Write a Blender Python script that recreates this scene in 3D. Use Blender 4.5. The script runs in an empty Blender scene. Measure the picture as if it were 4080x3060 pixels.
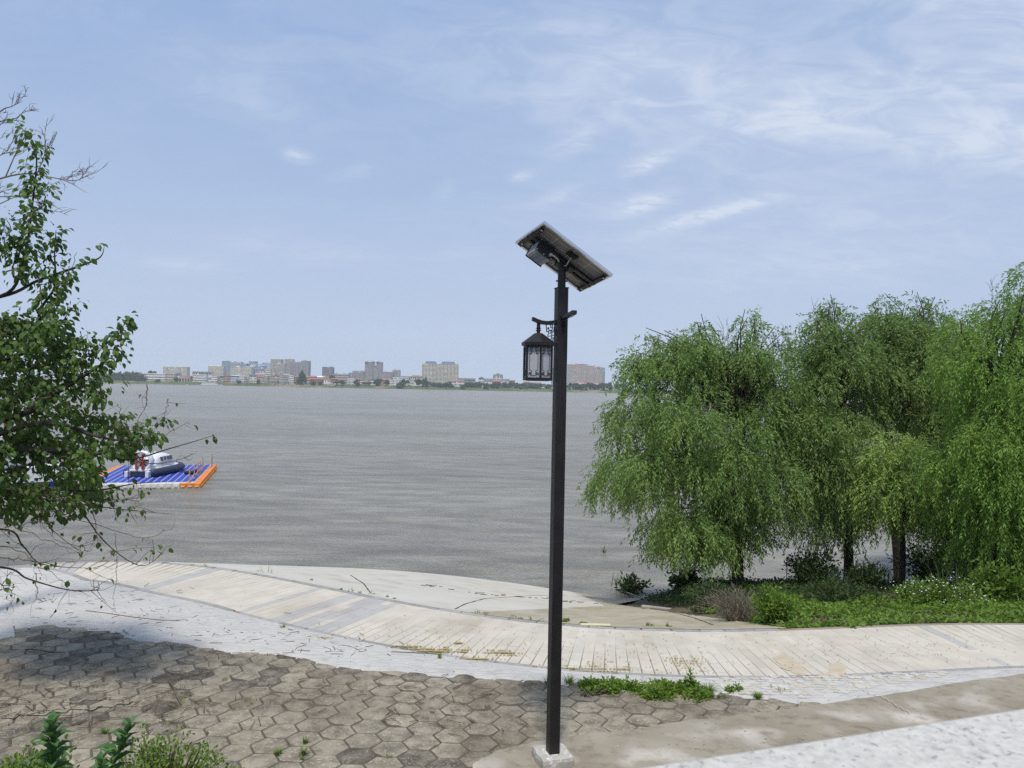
import bpy, math, random
import numpy as np
from mathutils import Vector, Matrix
R = math.radians
random.seed(7); rng = np.random.default_rng(7)
sc = bpy.context.scene; col = sc.collection

# ------------------------------------------------------------------ camera
EYE = 8.2; PITCH = .2245; ROLL = 1.1; FPX = 3062.0      # focal length in pixels of the 4080 wide picture
cd = bpy.data.cameras.new('camera'); cam = bpy.data.objects.new('camera', cd); col.objects.link(cam)
cd.sensor_width = 36; cd.lens = 36 * FPX / 4080; cd.clip_start = .05; cd.clip_end = 9000
cam.matrix_world = Matrix.Translation((0, 0, EYE)) @ Matrix.Rotation(R(90 + PITCH), 4, 'X') @ Matrix.Rotation(R(ROLL), 4, 'Z')
cd.dof.use_dof = True; cd.dof.focus_distance = 14; cd.dof.aperture_fstop = 7.7
sc.camera = cam
CR = cam.matrix_world.to_3x3()

# ------------------------------------------------------------------ sky and sun
SUN_EL, SUN_AZ = 67, 184            # azimuth measured clockwise from +Y
w = bpy.data.worlds.new('World'); sc.world = w; w.use_nodes = True
nt = w.node_tree; nt.nodes.clear()
def N(t, **kw):
    n = nt.nodes.new(t)
    for k, v in kw.items():
        if k.startswith('i_'):
            key = k[2:]; n.inputs[int(key) if key.isdigit() else key.replace('_', ' ')].default_value = v
        else: setattr(n, k, v)
    return n
def L(a, b): nt.links.new(a, b)
sky = N('ShaderNodeTexSky', sky_type='NISHITA', sun_disc=False, sun_elevation=R(SUN_EL), sun_rotation=R(SUN_AZ), altitude=50, air_density=1.0, dust_density=1.2, ozone_density=2.2)
tc = N('ShaderNodeTexCoord'); sx = N('ShaderNodeSeparateXYZ'); L(tc.outputs['Generated'], sx.inputs[0])
def M2(op, a, b=None, c=None, clamp=False):
    n = N('ShaderNodeMath', operation=op, use_clamp=clamp)
    for i, v in enumerate((a, b, c)):
        if v is None: continue
        if isinstance(v, (int, float)): n.inputs[i].default_value = v
        else: L(v, n.inputs[i])
    return n.outputs[0]
zz = M2('ADD', M2('MAXIMUM', sx.outputs[2], 0.0), .22)
cv = N('ShaderNodeCombineXYZ'); L(M2('DIVIDE', sx.outputs[0], zz), cv.inputs[0]); L(M2('DIVIDE', sx.outputs[1], zz), cv.inputs[1])
def cloud(rot, scl, nscale, lo, hi, detail=7, rough=.58, dist=.5, off=(0, 0, 0)):
    mp = N('ShaderNodeMapping'); mp.inputs['Rotation'].default_value = (0, 0, R(rot)); mp.inputs['Scale'].default_value = scl; mp.inputs['Location'].default_value = off
    L(cv.outputs[0], mp.inputs[0])
    no = N('ShaderNodeTexNoise'); no.inputs['Scale'].default_value = nscale; no.inputs['Detail'].default_value = detail; no.inputs['Roughness'].default_value = rough; no.inputs['Distortion'].default_value = dist
    L(mp.outputs[0], no.inputs['Vector'])
    mr = N('ShaderNodeMapRange', interpolation_type='SMOOTHSTEP'); mr.inputs[1].default_value = lo; mr.inputs[2].default_value = hi
    L(no.outputs[0], mr.inputs[0]); return mr.outputs[0]
c1 = cloud(-28, (.55, 1.5, 1), 1.3, .36, .72, off=(3.1, .4, 0))      # thin cirrus veil
c2 = cloud(-12, (.8, 2.6, 1), 3.4, .60, .78, detail=6, off=(1.3, 7.7, 0))  # small brighter streaks
c3 = cloud(-60, (1, 1, 1), .55, .34, .62, detail=2, dist=.2, off=(.35, 2.0, 0))   # where the veil is thick
def dotv(d):
    n = N('ShaderNodeVectorMath', operation='DOT_PRODUCT'); n.inputs[1].default_value = tuple(d); L(tc.outputs['Generated'], n.inputs[0]); return n.outputs['Value']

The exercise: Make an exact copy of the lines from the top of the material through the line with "CR = cam.matrix_world.to_3x3()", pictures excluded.

Result for this task:
Write a Blender Python script that recreates this scene in 3D. Use Blender 4.5. The script runs in an empty Blender scene. Measure the picture as if it were 4080x3060 pixels.
import bpy, math, random
import numpy as np
from mathutils import Vector, Matrix
R = math.radians
random.seed(7); rng = np.random.default_rng(7)
sc = bpy.context.scene; col = sc.collection

# ------------------------------------------------------------------ camera
EYE = 8.2; PITCH = .2245; ROLL = 1.1; FPX = 3062.0      # focal length in pixels of the 4080 wide picture
cd = bpy.data.cameras.new('camera'); cam = bpy.data.objects.new('camera', cd); col.objects.link(cam)
cd.sensor_width = 36; cd.lens = 36 * FPX / 4080; cd.clip_start = .05; cd.clip_end = 9000
cam.matrix_world = Matrix.Translation((0, 0, EYE)) @ Matrix.Rotation(R(90 + PITCH), 4, 'X') @ Matrix.Rotation(R(ROLL), 4, 'Z')
cd.dof.use_dof = True; cd.dof.focus_distance = 14; cd.dof.aperture_fstop = 7.7
sc.camera = cam
CR = cam.matrix_world.to_3x3()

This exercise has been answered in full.